## [INFORMATION SUPPLIED]
-- begin --

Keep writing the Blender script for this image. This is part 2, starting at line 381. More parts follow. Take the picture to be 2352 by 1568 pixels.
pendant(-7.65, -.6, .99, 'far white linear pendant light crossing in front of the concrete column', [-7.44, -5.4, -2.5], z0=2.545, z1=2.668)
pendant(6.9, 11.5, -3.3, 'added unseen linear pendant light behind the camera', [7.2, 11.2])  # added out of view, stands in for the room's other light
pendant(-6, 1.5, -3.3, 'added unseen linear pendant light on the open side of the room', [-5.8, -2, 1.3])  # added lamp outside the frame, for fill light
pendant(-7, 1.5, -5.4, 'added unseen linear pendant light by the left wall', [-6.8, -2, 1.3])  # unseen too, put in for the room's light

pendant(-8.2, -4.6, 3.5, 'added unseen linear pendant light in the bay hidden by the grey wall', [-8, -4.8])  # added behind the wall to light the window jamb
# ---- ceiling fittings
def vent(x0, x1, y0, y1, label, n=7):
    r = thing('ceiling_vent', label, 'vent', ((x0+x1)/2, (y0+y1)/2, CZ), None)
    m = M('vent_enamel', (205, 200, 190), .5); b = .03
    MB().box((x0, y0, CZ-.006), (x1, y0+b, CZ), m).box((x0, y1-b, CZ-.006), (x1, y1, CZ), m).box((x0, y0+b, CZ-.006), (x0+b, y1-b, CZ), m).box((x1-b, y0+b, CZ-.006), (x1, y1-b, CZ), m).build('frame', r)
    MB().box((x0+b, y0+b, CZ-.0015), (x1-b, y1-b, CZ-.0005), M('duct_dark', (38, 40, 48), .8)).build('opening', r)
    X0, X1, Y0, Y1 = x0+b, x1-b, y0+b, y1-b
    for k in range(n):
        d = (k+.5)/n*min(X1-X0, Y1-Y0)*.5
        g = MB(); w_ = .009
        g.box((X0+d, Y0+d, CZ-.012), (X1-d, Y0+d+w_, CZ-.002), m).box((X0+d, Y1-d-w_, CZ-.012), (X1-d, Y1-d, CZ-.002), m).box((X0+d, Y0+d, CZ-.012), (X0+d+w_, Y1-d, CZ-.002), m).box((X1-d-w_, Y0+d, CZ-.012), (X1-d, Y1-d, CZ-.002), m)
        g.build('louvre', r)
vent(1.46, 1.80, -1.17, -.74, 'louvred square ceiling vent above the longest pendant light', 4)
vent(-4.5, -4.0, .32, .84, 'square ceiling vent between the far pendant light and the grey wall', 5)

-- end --

## [THE REQUEST]
Type out the full listing again, exactly as given.

## [FULL RESPONSE]
Keep writing the Blender script for this image. This is part 2, starting at line 381. More parts follow. Take the picture to be 2352 by 1568 pixels.
pendant(-7.65, -.6, .99, 'far white linear pendant light crossing in front of the concrete column', [-7.44, -5.4, -2.5], z0=2.545, z1=2.668)
pendant(6.9, 11.5, -3.3, 'added unseen linear pendant light behind the camera', [7.2, 11.2])  # added out of view, stands in for the room's other light
pendant(-6, 1.5, -3.3, 'added unseen linear pendant light on the open side of the room', [-5.8, -2, 1.3])  # added lamp outside the frame, for fill light
pendant(-7, 1.5, -5.4, 'added unseen linear pendant light by the left wall', [-6.8, -2, 1.3])  # unseen too, put in for the room's light

pendant(-8.2, -4.6, 3.5, 'added unseen linear pendant light in the bay hidden by the grey wall', [-8, -4.8])  # added behind the wall to light the window jamb
# ---- ceiling fittings
def vent(x0, x1, y0, y1, label, n=7):
    r = thing('ceiling_vent', label, 'vent', ((x0+x1)/2, (y0+y1)/2, CZ), None)
    m = M('vent_enamel', (205, 200, 190), .5); b = .03
    MB().box((x0, y0, CZ-.006), (x1, y0+b, CZ), m).box((x0, y1-b, CZ-.006), (x1, y1, CZ), m).box((x0, y0+b, CZ-.006), (x0+b, y1-b, CZ), m).box((x1-b, y0+b, CZ-.006), (x1, y1-b, CZ), m).build('frame', r)
    MB().box((x0+b, y0+b, CZ-.0015), (x1-b, y1-b, CZ-.0005), M('duct_dark', (38, 40, 48), .8)).build('opening', r)
    X0, X1, Y0, Y1 = x0+b, x1-b, y0+b, y1-b
    for k in range(n):
        d = (k+.5)/n*min(X1-X0, Y1-Y0)*.5
        g = MB(); w_ = .009
        g.box((X0+d, Y0+d, CZ-.012), (X1-d, Y0+d+w_, CZ-.002), m).box((X0+d, Y1-d-w_, CZ-.012), (X1-d, Y1-d, CZ-.002), m).box((X0+d, Y0+d, CZ-.012), (X0+d+w_, Y1-d, CZ-.002), m).box((X1-d-w_, Y0+d, CZ-.012), (X1-d, Y1-d, CZ-.002), m)
        g.build('louvre', r)
vent(1.46, 1.80, -1.17, -.74, 'louvred square ceiling vent above the longest pendant light', 4)
vent(-4.5, -4.0, .32, .84, 'square ceiling vent between the far pendant light and the grey wall', 5)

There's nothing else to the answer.